West Texas Intermediate crude for October delivery was last seen down US$1.09 to US$74.44 per barrel, while October Brent crude, the global benchmark, was down US$1.08 to US$78.47.
The drop comes even as the American Petroleum Institute's weekly survey showed U.S oil inventories fell by 3.41-million barrels, above the consensus estimate for a 3.0-million barrel drop, according to Oilprice.com. Gasoline and distillate inventories also fell. The Energy Information Administration will release official inventory data later on Wednesday morning.
A threatened withdrawal of Libyan exports is also supporting prices, as one of the country's two competing governments declared force majeure on exports as it bids to take control of the country's central bank and oil revenue. Reuters reported production from several oilfields has been halted, but the news agency said there has been no notice of any suspension of shipments from the country's National Oil Corp.

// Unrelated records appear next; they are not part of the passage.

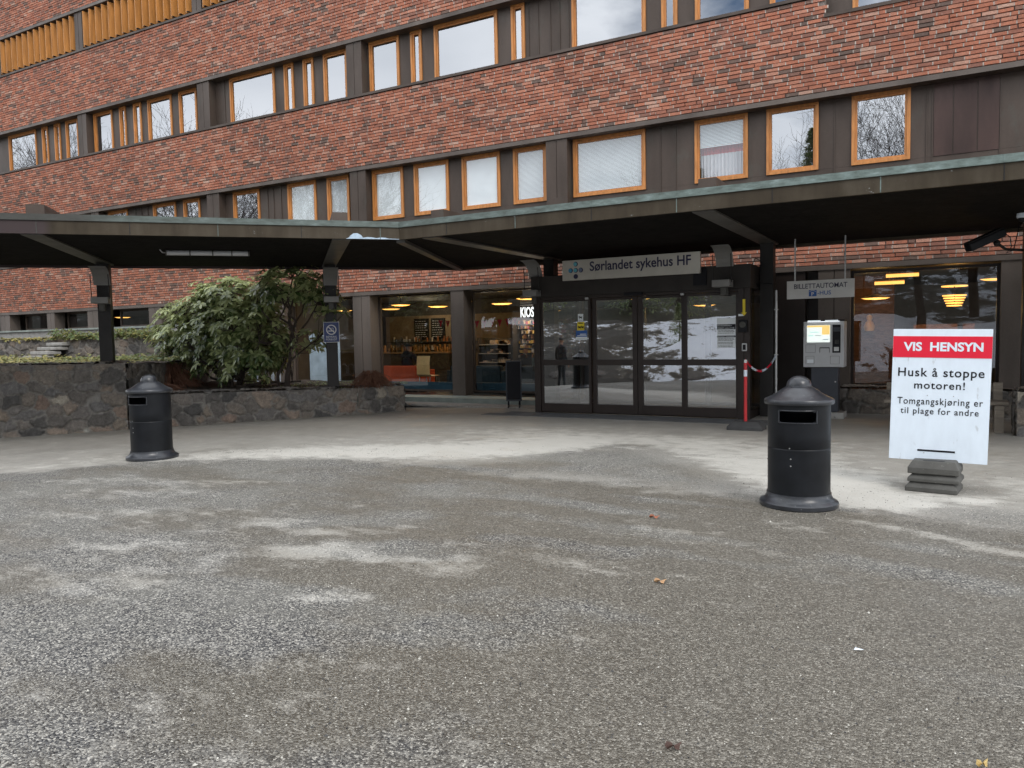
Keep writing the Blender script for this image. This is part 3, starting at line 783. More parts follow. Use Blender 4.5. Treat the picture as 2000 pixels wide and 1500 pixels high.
for x in (PX1 - 0.025, PX0 + 0.025):
    P.part('side_pane', MB().quad((x, PY + 0.12, 0.14), (x, YF - 0.12, 0.14), (x, YF - 0.12, 2.279), (x, PY + 0.12, 2.279)), MT['glass_door'])
def leaf(name, x0, x1, y, st, z0=0.02, z1=2.22, bot=0.17, lst=None):
    l = lst or st
    m = MB().box(x0, x0 + l, y, y + 0.05, z0, z1).box(x1 - st, x1, y, y + 0.05, z0, z1)
    m.box(x0 + l, x1 - st, y + 0.001, y + 0.049, z0, z0 + bot).box(x0 + l, x1 - st, y + 0.001, y + 0.049, z1 - 0.045, z1).box(x0 + l, x1 - st, y + 0.001, y + 0.049, 0.94, 1.05)
    d = P.part(name, m, MT['doorframe'], bevel=0.002)
    for a, b in ((z0 + bot - 0.004, 0.944), (1.046, z1 - 0.041)):
        P.part('pane', MB().quad((x0 + l - .004, y + 0.02, a), (x1 - st + .004, y + 0.02, a), (x1 - st + .004, y + 0.02, b), (x0 + l - .004, y + 0.02, b)), MT['glass_door'], d)
    return d
d1 = leaf('fixed_leaf', PX0 + 0.132, -5.87, PY + 0.03, 0.05)
d2 = leaf('sliding_leaf', -5.865, -4.955, PY + 0.085, 0.095, lst=0.09)
d3 = leaf('sliding_leaf', -4.945, -4.04, PY + 0.085, 0.075, lst=0.1)
d4 = leaf('fixed_leaf', -4.035, PX1 - 0.202, PY + 0.03, 0.04)
m = MB()
for x in (-5.93, -4.07): m.box(x - 0.03, x + 0.03, PY - 0.03, PY + 0.03, 2.2, 2.24)
P.part('door_sensor', m, MT['grey'], bevel=0.01)
P.part('door_sensor', MB().box(-5.15, -4.8, PY - 0.07, PY - 0.021, 2.24, 2.29), MT['black'], bevel=0.008)
# stickers and notices
def plate(name, x0, x1, z0, z1, mt, par, y=PY + 0.045, label=None):
    return P.part(name, MB().box(x0, x1, y - 0.002, y, z0, z1), mt, par, label=label)
ys_ = PY + 0.046
DOG = [(0, .55), (.12, .75), (.2, .95), (.3, .72), (.75, .66), (.92, .85), (.96, .8), (.88, .55), (.85, 0), (.75, 0), (.72, .35), (.4, .35), (.36, 0), (.26, 0), (.24, .5), (.1, .45)]
def dog(par, x, z, w, h, y, mt='black'):
    P.part('dog_pictogram', MB().prism([(x + a * w, z + b * h) for a, b in DOG], y, y + 0.0005, Matrix(((1, 0, 0, 0), (0, 0, 1, 0), (0, 1, 0, 0), (0, 0, 0, 1)))), MT[mt], par)
s = plate('sticker', -6.14, -6.03, 1.78, 1.93, MT['paper'], d1, ys_)
dog(s, -6.125, 1.83, 0.08, 0.07, ys_ - 0.004)
P.text('sticker_text', 'HUND', MT['black'], s, (-6.085, ys_ - 0.004, 1.79), (1, 0, 0), (0, 0, 1), 0.075, 0.018, align='C')
s = plate('sticker', -6.155, -6.01, 1.615, 1.776, MT['yellow'], d1, ys_)
dog(s, -6.145, 1.635, 0.075, 0.08, ys_ - 0.004); dog(s, -6.075, 1.63, 0.06, 0.085, ys_ - 0.004)
P.part('sticker_text', MB().box(-6.13, -6.035, ys_ - 0.004, ys_ - 0.0035, 1.745, 1.762), MT['black'], s)
s = plate('sticker', -6.185, -5.95, 1.43, 1.612, MT['paper'], d1, ys_)
P.part('sticker_band', MB().box(-6.185, -5.95, ys_ - 0.0035, ys_ - 0.0022, 1.49, 1.611), MT['blue_bright'], s)
P.part('sticker_text', MB().box(-6.10, -5.97, ys_ - 0.0045, ys_ - 0.004, 1.535, 1.548).box(-6.16, -5.96, ys_ - 0.0045, ys_ - 0.004, 1.508, 1.518), MT['paper'], s)
P.part('sticker_text', MB().box(-6.17, -6.0, ys_ - 0.0045, ys_ - 0.004, 1.46, 1.466).box(-6.17, -5.98, ys_ - 0.0045, ys_ - 0.004, 1.445, 1.451), MT['grey'], s)
n0 = plate('notice', -3.46, -3.14, 1.25, 1.77, MT['paper'], d4, ys_)
for za, zb, lines in ((1.575, 1.665, ('HOVEDDØRENE er', 'STENGT mellom 21.00')), (1.435, 1.465, ('BETALING - PARKERING',))):
    P.part('notice_band', MB().box(-3.46, -3.14, ys_ - 0.0035, ys_ - 0.0022, za, zb), MT['black'], n0)
    for k, ln in enumerate(lines):
        h = (zb - za) / len(lines)
        P.text('notice_text', ln, MT['paper'], n0, (-3.45, ys_ - 0.0045, zb - (k + 0.8) * h), (1, 0, 0), (0, 0, 1), 0.29 if k or len(lines) == 1 else 0.25, h * 0.6)
m = MB(); rr = random.Random(5)
for z in (1.55, 1.53, 1.505, 1.415, 1.395, 1.375, 1.345, 1.325, 1.295, 1.27):
    x = -3.44
    while x < -3.19:
        w = rr.uniform(0.02, 0.055); m.box(x, min(x + w, -3.16), ys_ - 0.003, ys_ - 0.0025, z, z + 0.008); x += w + 0.008
P.part('notice_text', m, MT['black'], n0)
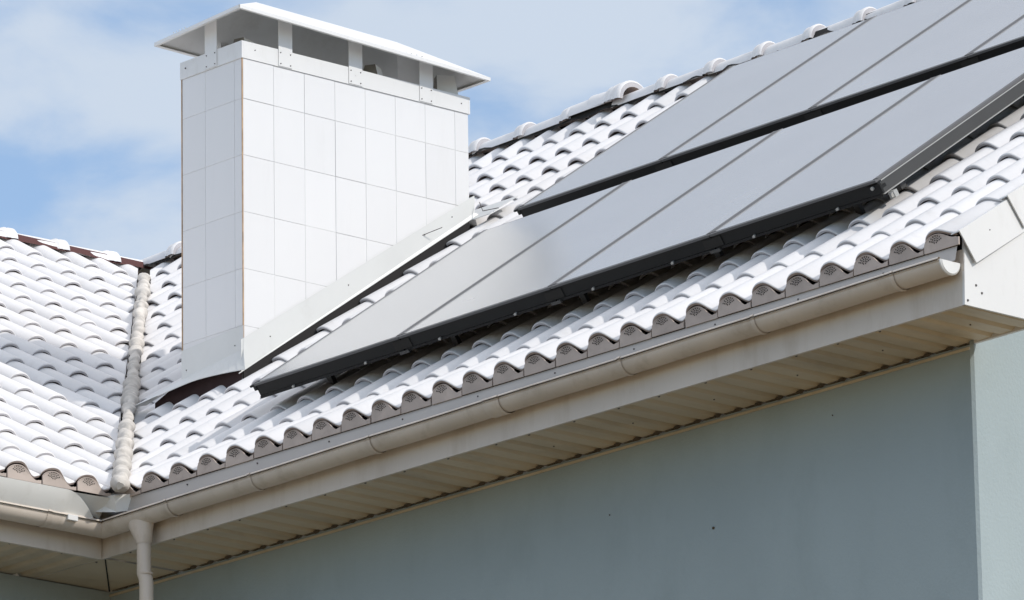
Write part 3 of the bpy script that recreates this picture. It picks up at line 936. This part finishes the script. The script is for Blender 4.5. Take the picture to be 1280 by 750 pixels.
w = bpy.data.worlds.new('World'); S.world = w; w.use_nodes = True
nt = w.node_tree; N = nt.nodes; L = nt.links
bg = N['Background']
sky = N.new('ShaderNodeTexSky'); sky.sky_type = 'NISHITA'; sky.sun_disc = False
sky.sun_elevation = EL; sky.sun_rotation = rad(90) - AZ
sky.air_density = 1.0; sky.dust_density = .3; sky.ozone_density = 2.0
tc = N.new('ShaderNodeTexCoord'); mp = N.new('ShaderNodeMapping')
mp.inputs['Scale'].default_value = (1, 1, 2.0); mp.inputs['Location'].default_value = (3.3, .5, 1.9)
L.new(tc.outputs['Generated'], mp.inputs['Vector'])
n1 = N.new('ShaderNodeTexNoise'); n1.inputs['Scale'].default_value = 19; n1.inputs['Detail'].default_value = 9; n1.inputs['Roughness'].default_value = .52
n1.inputs['Distortion'].default_value = .25
L.new(mp.outputs['Vector'], n1.inputs['Vector'])
r1 = N.new('ShaderNodeMapRange'); r1.interpolation_type = 'SMOOTHSTEP'
r1.inputs[1].default_value = .39; r1.inputs[2].default_value = .62; r1.inputs[3].default_value = .10; r1.inputs[4].default_value = .88
L.new(n1.outputs['Fac'], r1.inputs[0])
# unseen sky behind the camera cleared of cloud to keep the eave wall dark
dt = N.new('ShaderNodeVectorMath'); dt.operation = 'DOT_PRODUCT'; dt.inputs[1].default_value = (-.10, .93, .36)
L.new(tc.outputs['Generated'], dt.inputs[0])
r2 = N.new('ShaderNodeMapRange'); r2.interpolation_type = 'SMOOTHSTEP'
r2.inputs[1].default_value = -.35; r2.inputs[2].default_value = .55; r2.inputs[3].default_value = .12; r2.inputs[4].default_value = 1
L.new(dt.outputs['Value'], r2.inputs[0])
ml = N.new('ShaderNodeMath'); ml.operation = 'MULTIPLY'
L.new(r1.outputs[0], ml.inputs[0]); L.new(r2.outputs[0], ml.inputs[1])
mx = N.new('ShaderNodeMix'); mx.data_type = 'RGBA'
L.new(ml.outputs[0], mx.inputs['Factor']); L.new(sky.outputs[0], mx.inputs['A'])
mx.inputs['B'].default_value = (3.75, 4.2, 4.8, 1)
# overhead clouds, out of view, brightened to add fill on the roofs
sx = N.new('ShaderNodeSeparateXYZ'); L.new(tc.outputs['Generated'], sx.inputs[0])
r3 = N.new('ShaderNodeMapRange'); r3.interpolation_type = 'SMOOTHSTEP'
r3.inputs[1].default_value = .36; r3.inputs[2].default_value = .80; r3.inputs[3].default_value = 0; r3.inputs[4].default_value = 1
L.new(sx.outputs['Z'], r3.inputs[0])
m3 = N.new('ShaderNodeMix'); m3.data_type = 'RGBA'
ov = N.new('ShaderNodeMath'); ov.operation = 'MULTIPLY'; ov.inputs[1].default_value = .85
L.new(r3.outputs[0], ov.inputs[0])
L.new(ov.outputs[0], m3.inputs['Factor']); L.new(mx.outputs['Result'], m3.inputs['A']); m3.inputs['B'].default_value = (6.6, 6.6, 6.8, 1)
L.new(m3.outputs['Result'], bg.inputs['Color'])
bg.inputs['Strength'].default_value = .145

S.view_settings.view_transform = 'Standard'
S.view_settings.look = 'None'
S.view_settings.exposure = 0.26
S.view_settings.gamma = 1
S.view_settings.use_curve_mapping = False
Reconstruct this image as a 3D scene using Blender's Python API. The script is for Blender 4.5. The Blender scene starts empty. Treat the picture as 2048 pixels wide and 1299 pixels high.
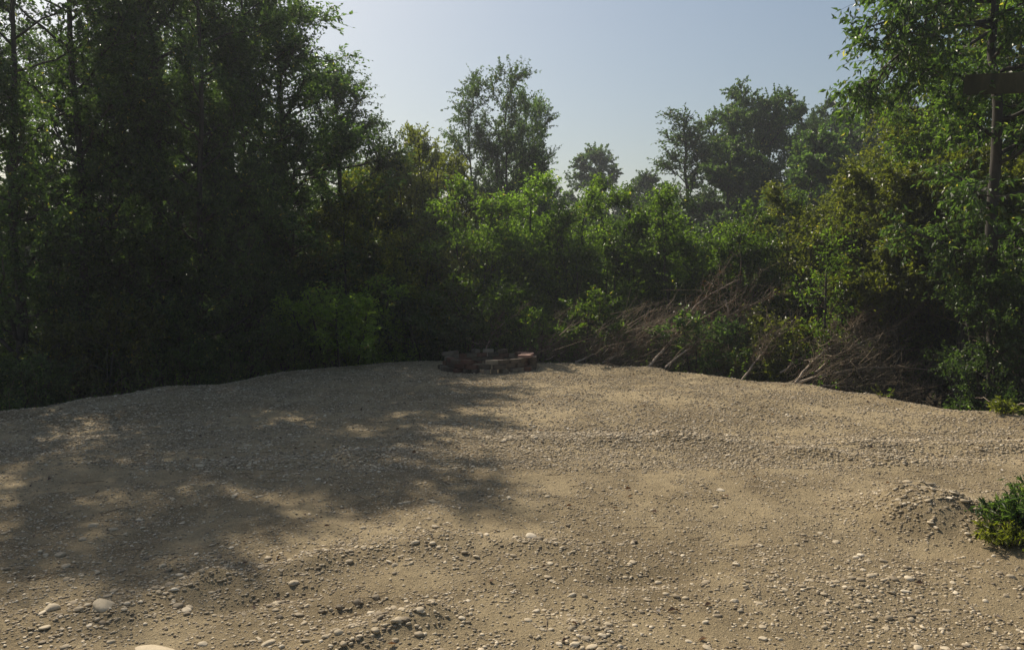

The bullish reports are countered by weak demand from China, as the No.1 importer contends with a debt crisis for its real-estate sector, high unemployment and weaker consumer spending. Slowing economies in developed countries dealing with high interest rates and the potential return of more than two-million barrels per day of OPEC's voluntary production cuts in the fourth quarter is also weighing on prices.
"Overall, the tug-of-war between demand pessimism and supply disruptions will likely keep prices range bound for now," Saxo Bank noted.